Porque a diferença da essência parece estar preservada. E se as
mulheres conseguirem comandar o mundo, o que me é inexorável,
poderemos realmente viver num novo planeta, com mais boniteza, mais
emoção, um planeta mais metafórico, transcendental, justo e meigo,
enfim. Mas para isso é preciso que essa transmutação não esmague
a diferença, não sufoque a essência do ser feminino. Se a essência
permanecer, como deve permanecer, teremos os homens buscando imitar
as mulheres e teremos um Iluminismo às avessas, com um novo
encantamento do mundo, no melhor sentido, um “engraçamento” do
mundo. E lembrando Pepeu Gomes se “ser um homem feminino, não
fere o meu lado masculino”, espero que sendo mulheres masculinas,
elas não firam nem mutilem o seu lado feminino.
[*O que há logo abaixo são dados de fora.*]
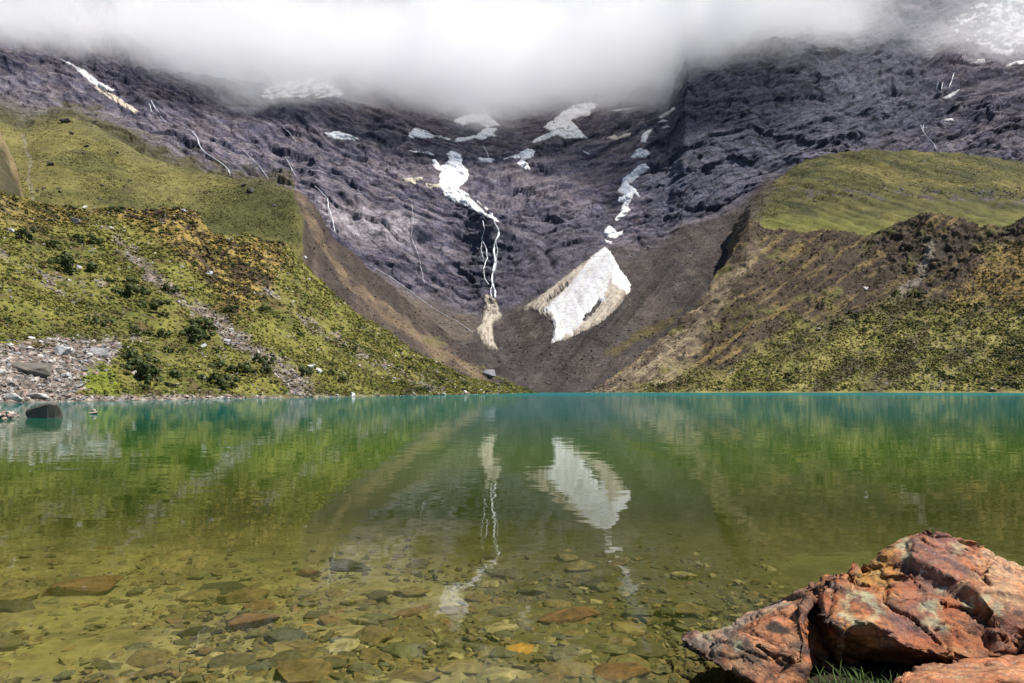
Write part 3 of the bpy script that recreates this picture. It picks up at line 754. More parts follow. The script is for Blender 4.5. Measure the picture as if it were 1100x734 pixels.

Aí terá valido
toda essa zorra da sociedade capitalista contemporânea confundindo
igualdade com unidade, garrafas e camas com liberdade, polos opostos
com polos iguais, individualismo e quantidade com felicidade. Se a
nova mulher ajudar a desconstruir esse velho e mutilado ser humano
que somos todos, e ajudar a construir um novo ser, hibridizando,
fazendo um mix do melhor dos dois lados, com uma puxadinha maior pro
lado dela, terá valido a pena toda essa zorra agora. Parodiando
Maria Gadú na obra-prima Altar Particular, estamos “com
tudo a flutuar no rio, esperando a resposta” do tempo. Por tudo,
então, os homens que me perdoem, repito, mas as mulheres são
essenciais, as mulheres são melhores.